Quincy Center for Technical Education
Computer Technology Department

PathPing

A route tracing tool that combines features of the ping and tracert commands with additional information that neither of those commands provides. The pathping command sends packets to each router on the way to a final destination over a period of time, and then computes results based on the packets returned from each hop. Since pathping shows the degree of packet loss at any given router or link, you can determine which routers or links might be causing network problems.

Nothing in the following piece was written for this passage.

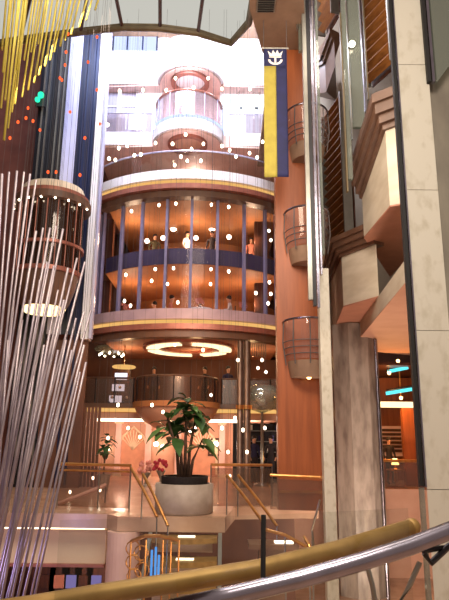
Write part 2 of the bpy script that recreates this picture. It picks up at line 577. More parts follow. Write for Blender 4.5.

pathping [-n] [-h maximum_hops] [-g host-list] [-p period] [-q num_queries [-w timeout] [-T] [-R] target_name

Parameters

-n

Does not resolve addresses to host names.

-h maximum_hops

Specifies maximum number of hops to search for the target. Default is 30 hops.

-g host-list

Allows consecutive computers to be separated by intermediate gateways (loose source route) along host-list.

-p period

Specifies number of milliseconds to wait between consecutive pings. Default is 250 milliseconds (1/4 second).

-q num_queries

Specifies number of queries to each computer along the route. Default is 100.

-w timeout

Specifies number of milliseconds to wait for each reply. Default is 3000 milliseconds (3 seconds).

-T

Attaches a layer-2 priority tag (for example, 802.1p) to the ping packets that it sends to each of the network devices along the route. This helps identify network devices that do not have layer-2 priority configured. This parameter must be capitalized.

-R

Checks to see if each network device along the route supports the Resource Reservation Setup Protocol (RSVP), which allows the host computer to reserve a certain amount of bandwidth for a data stream. This parameter must be capitalized.

target_name

Specifies the destination endpoint, identified either by IP address or host name.